Si tratta di un conflitto che contiene in sè il pericolo di una destabilizzazione dell'intera area caucasica e del coinvolgimento, in un escalation che sarebbe terribile, di Paesi che hanno, direttamente o indirettamente, interessi in quell'area, in particolare la Turchia e l'Iran, ma anche la Russia.

Da quando esiste la CSCE, ci troviamo di fronte al primo tentativo di misurare questo strumento con la gestione diretta delle crisi e la loro prevenzione.

Con la fine del bipolarismo e del linguaggio che apparteneva a questa logica, è finita anche una certa capacità, sia pure basata su un equilibrio iniquo, di tenere sotto controllo i conflitti o comunque di gestirli quando esplodevano. Dalla nuova situazione di disordine bisogna uscire con una situazione basata su un equilibrio consensuale, partecipato da parte delle popolazioni e non solo dei governi. Le aree in cui si manifestano maggiormente le crisi sono quelle dove oltre ai problemi che nascono dal passaggio da regimi consolidati ad altri, si arriva anche a problemi di rapporto fra nazionalità ed etnie diverse, e questo in un quadro dove in linea generale vi è una nuova politicizzazione dell'appartenenza etnica quasi come rifugio primordiale, come ricerca della propria radice in un mondo disordinato, in un mondo che cambia. Questa esigenza non può essere demonizzata. Va invece gestita, creando situazioni politiche, ma prima ancora culturali, nelle quali la differenza sia una ricchezza, sia un elemento da

utilizzare e non un elemento di scontro con chi è diverso da noi.

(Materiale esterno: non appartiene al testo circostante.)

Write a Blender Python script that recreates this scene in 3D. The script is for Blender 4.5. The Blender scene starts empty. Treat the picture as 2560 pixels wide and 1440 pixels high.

Realizzare questo comporta cultura, dialogo, tolleranza, la creazione di strumenti nazionali ed internazionali per poter gestire situazioni di questo tipo.

La lunga vicenda del conflitto del Nagorno Karabach vede coinvolti i paesi europei molto spesso in maniera negativa, con promesse tradite, con il privilegio di propri interessi nei confronti di questi popoli più deboli.

E' assai importante che lo sforzo compiuto all'interno degli strumenti internazionali sia accompagnato da un'attenzione politica, culturale e ideale quale quella che solo un lavoro paziente e continuo può costruire. Per questa ragione occasioni come quella del Congresso transnazionale del Partito Radicale sono fondamentali.